Beach Rats is a good coming-of-age movie from a gay perspective, but its middle portions are the most compelling.  It’s bookended by familiar emotions and the finish line is the type of gut-wrenching finale audiences expect from a sombre story like this one, but writer/director Eliza Hittman takes an interesting route to get there.

Beach Rats is about living in fear.  Frankie (played by newcomer Harris Dickinson) grows up in a family without a prominent male figure, his social relationships depend on distinguishable masculinity, and he’s attracted to older men he meets through uninhibited ChatRoulette-inspired chatrooms.  Love, friendship, and family are essential components to Frankie’s life, yet they’re judgemental enough for Frankie to suppress his true personality.  The fact that he forces himself into a heterosexual romance with fellow New Yorker Simone (Madeline Weinstein), and confesses his uncertainty to the strangers he cruises for online only makes him more self-conscious to his desperate need to fit in.

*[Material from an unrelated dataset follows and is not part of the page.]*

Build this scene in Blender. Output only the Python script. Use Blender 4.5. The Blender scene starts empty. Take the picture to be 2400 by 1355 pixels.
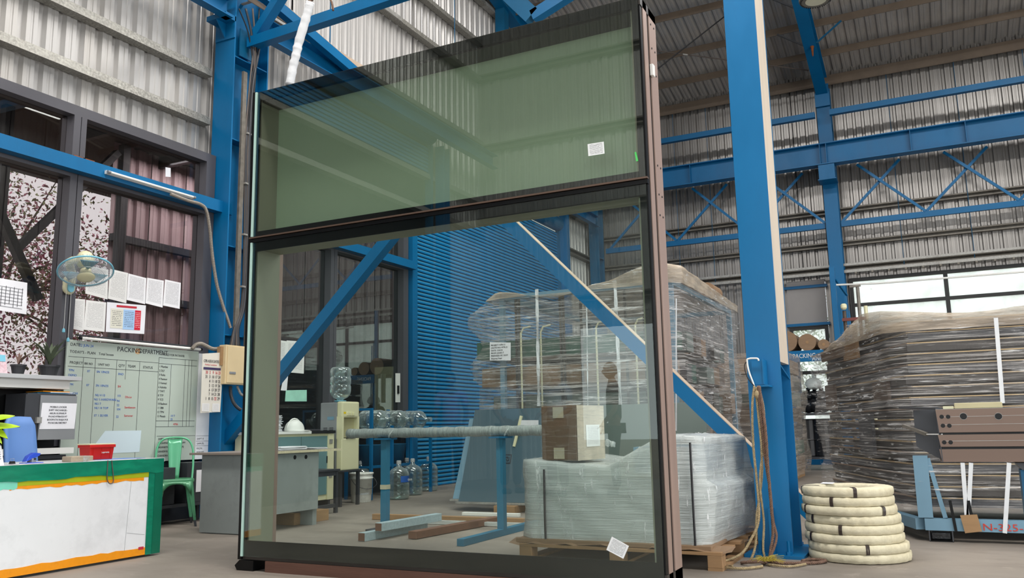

Hittman knows she’s showing the underbelly to a personal tragedy, and she wants to make the experience as raw as possible;  going so far as to have cinematographer Hélène Louvart shoot Beach Rats on Super 16mm film.  She succeeds, and her ambitious choices pay off.  The finished film even resembles a product of Larry Clark’s early career circa Kids.  Harris Dickinson also does a commendable job of winning the audience’s empathy through sparse dialogue and conflicted expressions, as well as building tension when he starts to fuse his secret life with his public persona.